EXERCISE PROMPT :: Take the data below and copy exactly the lines starting at the one with "V = np.stack([ctr" and finishing at the one with "mixr = np.clip(t[None, :, None]", both included.

»»

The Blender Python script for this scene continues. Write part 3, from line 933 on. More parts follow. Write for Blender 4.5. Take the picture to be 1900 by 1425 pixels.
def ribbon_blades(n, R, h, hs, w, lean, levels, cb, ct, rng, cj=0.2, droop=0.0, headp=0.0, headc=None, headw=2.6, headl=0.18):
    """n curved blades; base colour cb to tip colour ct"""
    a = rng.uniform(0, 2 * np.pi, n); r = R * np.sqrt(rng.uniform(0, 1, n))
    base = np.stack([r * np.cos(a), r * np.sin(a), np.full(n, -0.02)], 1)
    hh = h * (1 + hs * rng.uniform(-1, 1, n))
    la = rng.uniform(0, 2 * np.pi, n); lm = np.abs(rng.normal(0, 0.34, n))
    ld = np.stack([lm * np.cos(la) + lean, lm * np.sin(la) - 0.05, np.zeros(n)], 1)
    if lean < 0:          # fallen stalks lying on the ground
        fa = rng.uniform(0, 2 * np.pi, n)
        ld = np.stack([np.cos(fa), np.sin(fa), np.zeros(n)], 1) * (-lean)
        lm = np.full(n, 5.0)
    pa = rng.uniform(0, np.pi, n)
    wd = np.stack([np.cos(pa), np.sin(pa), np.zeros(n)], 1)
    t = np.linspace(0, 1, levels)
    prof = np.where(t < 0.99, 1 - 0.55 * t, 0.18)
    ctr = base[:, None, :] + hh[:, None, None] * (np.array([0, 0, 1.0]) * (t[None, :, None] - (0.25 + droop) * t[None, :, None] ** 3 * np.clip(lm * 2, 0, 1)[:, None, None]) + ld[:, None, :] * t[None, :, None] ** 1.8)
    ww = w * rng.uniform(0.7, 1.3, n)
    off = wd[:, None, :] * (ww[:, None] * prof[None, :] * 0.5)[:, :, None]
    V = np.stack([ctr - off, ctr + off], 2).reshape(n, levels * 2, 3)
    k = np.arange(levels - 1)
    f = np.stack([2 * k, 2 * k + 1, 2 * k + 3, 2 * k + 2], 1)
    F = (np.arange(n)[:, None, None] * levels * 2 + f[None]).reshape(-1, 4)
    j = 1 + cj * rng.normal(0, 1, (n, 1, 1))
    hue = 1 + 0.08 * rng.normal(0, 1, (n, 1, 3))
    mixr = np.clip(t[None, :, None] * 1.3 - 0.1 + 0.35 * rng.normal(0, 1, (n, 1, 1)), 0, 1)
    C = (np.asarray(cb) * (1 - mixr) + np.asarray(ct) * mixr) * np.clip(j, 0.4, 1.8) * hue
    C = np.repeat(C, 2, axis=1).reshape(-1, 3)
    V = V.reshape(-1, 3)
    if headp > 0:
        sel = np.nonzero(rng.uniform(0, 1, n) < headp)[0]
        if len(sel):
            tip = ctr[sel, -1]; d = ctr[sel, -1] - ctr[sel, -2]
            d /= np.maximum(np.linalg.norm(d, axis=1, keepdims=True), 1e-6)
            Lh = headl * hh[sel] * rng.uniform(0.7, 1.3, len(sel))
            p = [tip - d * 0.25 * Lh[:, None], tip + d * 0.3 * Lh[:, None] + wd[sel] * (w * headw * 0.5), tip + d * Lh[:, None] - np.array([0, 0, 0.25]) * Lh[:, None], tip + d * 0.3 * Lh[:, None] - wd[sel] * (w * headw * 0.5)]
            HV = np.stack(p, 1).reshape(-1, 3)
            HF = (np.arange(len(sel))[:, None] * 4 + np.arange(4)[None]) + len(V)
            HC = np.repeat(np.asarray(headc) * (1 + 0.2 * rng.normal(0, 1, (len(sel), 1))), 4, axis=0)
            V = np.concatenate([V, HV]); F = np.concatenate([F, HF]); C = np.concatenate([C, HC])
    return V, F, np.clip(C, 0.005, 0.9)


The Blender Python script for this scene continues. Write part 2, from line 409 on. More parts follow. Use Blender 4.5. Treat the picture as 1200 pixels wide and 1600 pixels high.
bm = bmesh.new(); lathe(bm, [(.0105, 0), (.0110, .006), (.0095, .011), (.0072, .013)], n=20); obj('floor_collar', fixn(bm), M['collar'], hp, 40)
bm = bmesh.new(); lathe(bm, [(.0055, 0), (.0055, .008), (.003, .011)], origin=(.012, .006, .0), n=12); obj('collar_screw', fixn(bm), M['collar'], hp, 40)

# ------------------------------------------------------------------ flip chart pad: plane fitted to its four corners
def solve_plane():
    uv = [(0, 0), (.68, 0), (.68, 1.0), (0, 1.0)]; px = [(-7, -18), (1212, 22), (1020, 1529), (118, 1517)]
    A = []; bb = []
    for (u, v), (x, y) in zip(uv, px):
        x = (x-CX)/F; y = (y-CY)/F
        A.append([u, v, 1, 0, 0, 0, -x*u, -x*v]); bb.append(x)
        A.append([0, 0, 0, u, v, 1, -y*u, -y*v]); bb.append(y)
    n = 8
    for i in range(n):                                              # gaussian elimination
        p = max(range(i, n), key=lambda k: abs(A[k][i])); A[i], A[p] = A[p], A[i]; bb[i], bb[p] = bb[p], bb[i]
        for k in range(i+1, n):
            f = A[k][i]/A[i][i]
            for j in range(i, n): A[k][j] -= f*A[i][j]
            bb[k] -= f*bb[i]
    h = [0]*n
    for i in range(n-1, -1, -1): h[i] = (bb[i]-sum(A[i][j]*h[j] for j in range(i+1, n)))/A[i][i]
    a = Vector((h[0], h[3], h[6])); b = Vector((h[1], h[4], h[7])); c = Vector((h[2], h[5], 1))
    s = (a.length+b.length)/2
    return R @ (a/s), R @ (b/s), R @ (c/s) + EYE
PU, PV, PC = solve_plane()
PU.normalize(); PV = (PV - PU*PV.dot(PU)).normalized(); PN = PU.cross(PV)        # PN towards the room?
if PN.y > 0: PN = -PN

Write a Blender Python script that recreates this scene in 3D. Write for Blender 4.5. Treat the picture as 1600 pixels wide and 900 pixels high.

««

ANSWER BELOW ::
    V = np.stack([ctr - off, ctr + off], 2).reshape(n, levels * 2, 3)
    k = np.arange(levels - 1)
    f = np.stack([2 * k, 2 * k + 1, 2 * k + 3, 2 * k + 2], 1)
    F = (np.arange(n)[:, None, None] * levels * 2 + f[None]).reshape(-1, 4)
    j = 1 + cj * rng.normal(0, 1, (n, 1, 1))
    hue = 1 + 0.08 * rng.normal(0, 1, (n, 1, 3))
    mixr = np.clip(t[None, :, None] * 1.3 - 0.1 + 0.35 * rng.normal(0, 1, (n, 1, 1)), 0, 1)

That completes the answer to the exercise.